Назвав Енукидзе типичным представителем разлагающихся и благодушествующих коммунистов, разыгрывающих из себя за счет партии и государства «либеральных» бар, которые не только не видят классового врага, но фактически смыкаются с ним, становятся невольно его пособниками, открывая ворота врагу для его контрреволюционной деятельности, Ежов сообщил, что есть предложение вывести Енукидзе из состава ЦК ВКП(б). Пленум поддержал это предложение.
К этому времени Енукидзе уже расстался со своим руководящим постом в Москве, В начале марта 1935 г. его утвердили председателем ЦИК Закавказской Федерации, затем, по мере того как скандал вокруг него разрастался, он был переведен на должность уполномоченного ЦИК СССР по Минераловодским курортам, а финалом падения стало его назначение, уже после пленума, директором Харьковского областного автотранспортного треста.

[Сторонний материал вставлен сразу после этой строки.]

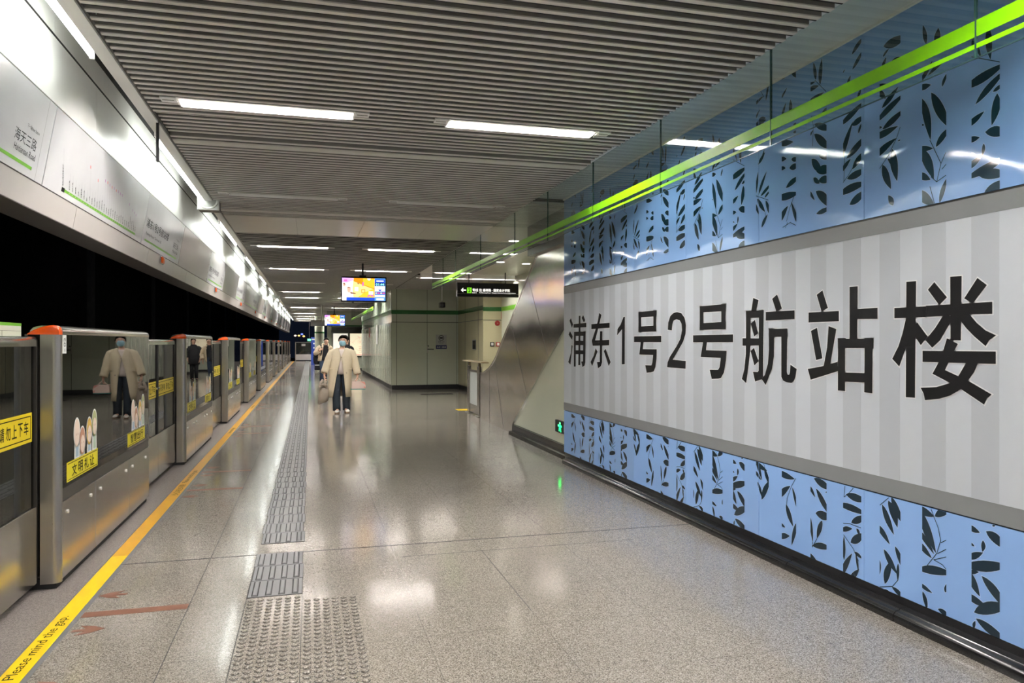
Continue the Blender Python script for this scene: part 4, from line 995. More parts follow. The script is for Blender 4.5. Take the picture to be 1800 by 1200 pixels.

С такой биографией, как у Енукидзе, пережить 1937 год было, конечно, невозможно — в феврале этого года он был арестован и восемь месяцев спустя расстрелян. Та же участь постигла и основных фигурантов так называемого «кремлевского дела». Летом 1937 года часть из них расстреляли, некоторым другим увеличили срок заключения, а затем все равно расстреляли, так что когда в середине 50-х годов, после смерти Сталина, пришла пора реабилитации — освобождать было практически уже некого.
Глава 14
В борьбе за чистоту партийных рядов
Установившаяся в стране после убийства Кирова атмосфера повышенной подозрительности по отношению к любым проявлениям политического инакомыслия создавала благоприятные возможности для более глубокой, чем раньше, чистки партии от разного рода сомнительных, с точки зрения Сталина, элементов. Собственно говоря, очередная, третья по счету, партийная чистка, начатая в 1933 году, в это время как раз и проходила. В первых десяти регионах ее, как и планировалось, завершили к XVII съезду, еще в десяти областных и краевых парторганизациях она заканчивалась, а в остальных — должна была быть проведена в 1935 году. Теперь всю эту работу нужно было как-то приостановить, а затем начать сначала и уже совсем по-другому.